#### [COLLECTED DATA]
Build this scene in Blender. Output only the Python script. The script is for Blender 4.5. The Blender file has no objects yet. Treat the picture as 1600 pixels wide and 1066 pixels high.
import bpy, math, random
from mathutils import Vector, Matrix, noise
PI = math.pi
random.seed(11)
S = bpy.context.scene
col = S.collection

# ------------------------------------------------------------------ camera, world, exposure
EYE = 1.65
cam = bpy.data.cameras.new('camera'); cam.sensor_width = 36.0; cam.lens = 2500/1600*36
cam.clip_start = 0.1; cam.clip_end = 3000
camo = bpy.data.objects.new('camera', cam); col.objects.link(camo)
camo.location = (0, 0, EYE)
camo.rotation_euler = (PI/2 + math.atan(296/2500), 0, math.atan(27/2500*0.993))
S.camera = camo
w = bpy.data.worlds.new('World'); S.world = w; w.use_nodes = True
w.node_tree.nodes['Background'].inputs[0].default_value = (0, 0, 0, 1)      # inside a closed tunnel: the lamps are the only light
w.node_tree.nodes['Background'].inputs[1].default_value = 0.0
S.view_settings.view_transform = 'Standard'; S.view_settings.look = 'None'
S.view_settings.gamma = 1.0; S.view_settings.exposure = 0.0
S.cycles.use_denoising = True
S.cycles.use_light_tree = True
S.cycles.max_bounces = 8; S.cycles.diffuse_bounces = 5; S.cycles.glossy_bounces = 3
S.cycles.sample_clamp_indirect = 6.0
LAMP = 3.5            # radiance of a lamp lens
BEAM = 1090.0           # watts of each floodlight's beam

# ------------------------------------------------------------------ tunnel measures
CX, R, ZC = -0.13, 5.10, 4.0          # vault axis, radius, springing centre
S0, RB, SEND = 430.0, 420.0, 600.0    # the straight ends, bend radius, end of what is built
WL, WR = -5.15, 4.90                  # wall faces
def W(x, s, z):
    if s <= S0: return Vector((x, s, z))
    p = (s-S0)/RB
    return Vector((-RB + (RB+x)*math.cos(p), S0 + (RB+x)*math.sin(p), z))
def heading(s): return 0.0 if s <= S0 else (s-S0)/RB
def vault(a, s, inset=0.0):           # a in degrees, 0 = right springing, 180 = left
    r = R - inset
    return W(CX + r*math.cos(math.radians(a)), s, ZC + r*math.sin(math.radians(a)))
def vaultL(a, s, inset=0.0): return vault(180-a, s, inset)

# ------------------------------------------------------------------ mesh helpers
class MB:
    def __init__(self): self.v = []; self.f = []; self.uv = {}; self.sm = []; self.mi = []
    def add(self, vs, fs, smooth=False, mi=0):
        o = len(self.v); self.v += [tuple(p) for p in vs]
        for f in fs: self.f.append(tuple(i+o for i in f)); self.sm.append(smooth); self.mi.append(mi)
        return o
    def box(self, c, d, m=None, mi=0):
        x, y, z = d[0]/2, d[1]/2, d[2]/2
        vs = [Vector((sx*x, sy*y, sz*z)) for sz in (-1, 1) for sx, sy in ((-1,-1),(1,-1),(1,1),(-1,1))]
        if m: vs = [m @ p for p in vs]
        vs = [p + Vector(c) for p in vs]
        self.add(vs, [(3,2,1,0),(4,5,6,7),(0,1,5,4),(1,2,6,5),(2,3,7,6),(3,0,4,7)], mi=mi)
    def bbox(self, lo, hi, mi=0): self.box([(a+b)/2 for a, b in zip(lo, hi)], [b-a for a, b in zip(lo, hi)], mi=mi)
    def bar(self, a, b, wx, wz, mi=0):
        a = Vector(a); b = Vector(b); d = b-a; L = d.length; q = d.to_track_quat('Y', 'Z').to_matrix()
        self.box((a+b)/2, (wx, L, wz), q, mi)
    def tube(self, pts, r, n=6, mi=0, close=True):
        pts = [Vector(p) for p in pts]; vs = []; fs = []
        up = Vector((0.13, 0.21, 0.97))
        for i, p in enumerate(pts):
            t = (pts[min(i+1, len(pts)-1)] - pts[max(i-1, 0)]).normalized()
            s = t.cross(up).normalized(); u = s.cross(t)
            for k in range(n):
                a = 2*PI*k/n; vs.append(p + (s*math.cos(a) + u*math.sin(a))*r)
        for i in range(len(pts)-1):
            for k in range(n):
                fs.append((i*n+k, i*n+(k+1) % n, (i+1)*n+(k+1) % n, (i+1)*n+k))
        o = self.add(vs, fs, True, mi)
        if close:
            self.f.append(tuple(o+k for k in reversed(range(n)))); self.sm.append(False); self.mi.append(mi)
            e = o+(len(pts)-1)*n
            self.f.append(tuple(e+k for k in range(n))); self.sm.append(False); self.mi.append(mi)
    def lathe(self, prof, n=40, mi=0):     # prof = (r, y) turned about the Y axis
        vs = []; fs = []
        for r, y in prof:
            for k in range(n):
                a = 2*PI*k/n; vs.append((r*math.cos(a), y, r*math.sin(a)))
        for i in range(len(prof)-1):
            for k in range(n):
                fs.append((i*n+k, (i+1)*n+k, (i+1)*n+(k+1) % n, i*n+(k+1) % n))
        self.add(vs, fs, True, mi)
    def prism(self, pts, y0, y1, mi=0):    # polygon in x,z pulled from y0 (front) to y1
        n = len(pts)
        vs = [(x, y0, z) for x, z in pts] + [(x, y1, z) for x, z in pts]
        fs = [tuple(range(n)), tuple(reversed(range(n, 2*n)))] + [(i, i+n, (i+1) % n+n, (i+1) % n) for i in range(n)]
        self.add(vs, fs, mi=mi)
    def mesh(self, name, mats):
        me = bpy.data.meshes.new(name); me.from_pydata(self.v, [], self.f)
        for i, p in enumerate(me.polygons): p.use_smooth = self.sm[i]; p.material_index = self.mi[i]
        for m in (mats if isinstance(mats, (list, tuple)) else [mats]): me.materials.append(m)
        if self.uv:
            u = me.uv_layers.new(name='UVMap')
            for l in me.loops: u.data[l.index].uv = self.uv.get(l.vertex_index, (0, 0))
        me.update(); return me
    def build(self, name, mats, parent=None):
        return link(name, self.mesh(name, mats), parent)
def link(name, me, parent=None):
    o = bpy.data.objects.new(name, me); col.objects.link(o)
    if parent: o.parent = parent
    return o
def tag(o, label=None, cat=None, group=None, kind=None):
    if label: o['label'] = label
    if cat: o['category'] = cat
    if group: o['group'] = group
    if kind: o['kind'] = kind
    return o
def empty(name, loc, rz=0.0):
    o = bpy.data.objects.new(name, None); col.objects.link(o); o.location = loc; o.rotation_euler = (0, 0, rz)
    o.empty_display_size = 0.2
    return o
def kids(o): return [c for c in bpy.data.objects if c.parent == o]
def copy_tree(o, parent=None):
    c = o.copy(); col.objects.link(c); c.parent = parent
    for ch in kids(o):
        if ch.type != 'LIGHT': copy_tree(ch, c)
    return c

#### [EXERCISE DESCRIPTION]
The required output is the exact run of lines from the beginning of the listing above to the line that contains "col = S.collection", inclusive of both.

#### [SOLUTION]
Build this scene in Blender. Output only the Python script. The script is for Blender 4.5. The Blender file has no objects yet. Treat the picture as 1600 pixels wide and 1066 pixels high.
import bpy, math, random
from mathutils import Vector, Matrix, noise
PI = math.pi
random.seed(11)
S = bpy.context.scene
col = S.collection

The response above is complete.